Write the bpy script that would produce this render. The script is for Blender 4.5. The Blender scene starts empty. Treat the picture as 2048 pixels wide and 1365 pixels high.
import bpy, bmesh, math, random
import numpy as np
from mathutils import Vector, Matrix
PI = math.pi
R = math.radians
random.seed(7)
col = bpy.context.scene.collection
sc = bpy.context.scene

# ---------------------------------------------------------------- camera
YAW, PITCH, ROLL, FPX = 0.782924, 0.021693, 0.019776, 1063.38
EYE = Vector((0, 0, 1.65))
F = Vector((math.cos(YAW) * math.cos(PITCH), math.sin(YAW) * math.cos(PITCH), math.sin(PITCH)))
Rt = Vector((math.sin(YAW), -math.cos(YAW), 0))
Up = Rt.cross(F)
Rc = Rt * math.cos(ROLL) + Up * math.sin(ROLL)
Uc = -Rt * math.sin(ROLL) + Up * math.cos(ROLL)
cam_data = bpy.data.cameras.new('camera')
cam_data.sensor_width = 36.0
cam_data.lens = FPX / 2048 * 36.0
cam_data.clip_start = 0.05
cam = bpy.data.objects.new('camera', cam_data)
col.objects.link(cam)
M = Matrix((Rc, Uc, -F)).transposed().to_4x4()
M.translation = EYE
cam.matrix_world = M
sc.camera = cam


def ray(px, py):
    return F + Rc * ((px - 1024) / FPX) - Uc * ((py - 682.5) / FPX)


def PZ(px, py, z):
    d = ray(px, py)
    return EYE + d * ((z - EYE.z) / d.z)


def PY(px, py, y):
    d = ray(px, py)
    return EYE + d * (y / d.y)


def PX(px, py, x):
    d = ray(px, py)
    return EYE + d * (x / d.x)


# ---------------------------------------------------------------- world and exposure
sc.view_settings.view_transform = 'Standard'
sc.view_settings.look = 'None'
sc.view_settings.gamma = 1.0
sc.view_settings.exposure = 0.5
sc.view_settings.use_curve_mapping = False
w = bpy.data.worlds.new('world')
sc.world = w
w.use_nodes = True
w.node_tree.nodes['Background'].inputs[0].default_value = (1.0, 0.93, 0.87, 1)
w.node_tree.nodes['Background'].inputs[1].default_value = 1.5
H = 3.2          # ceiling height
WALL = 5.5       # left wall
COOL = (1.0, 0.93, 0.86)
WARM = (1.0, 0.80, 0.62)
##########
◆ **Aim of the exercise**: State the number of lines in this listing that contain the string "scene", and add nothing else.

◆ **Solution**: 3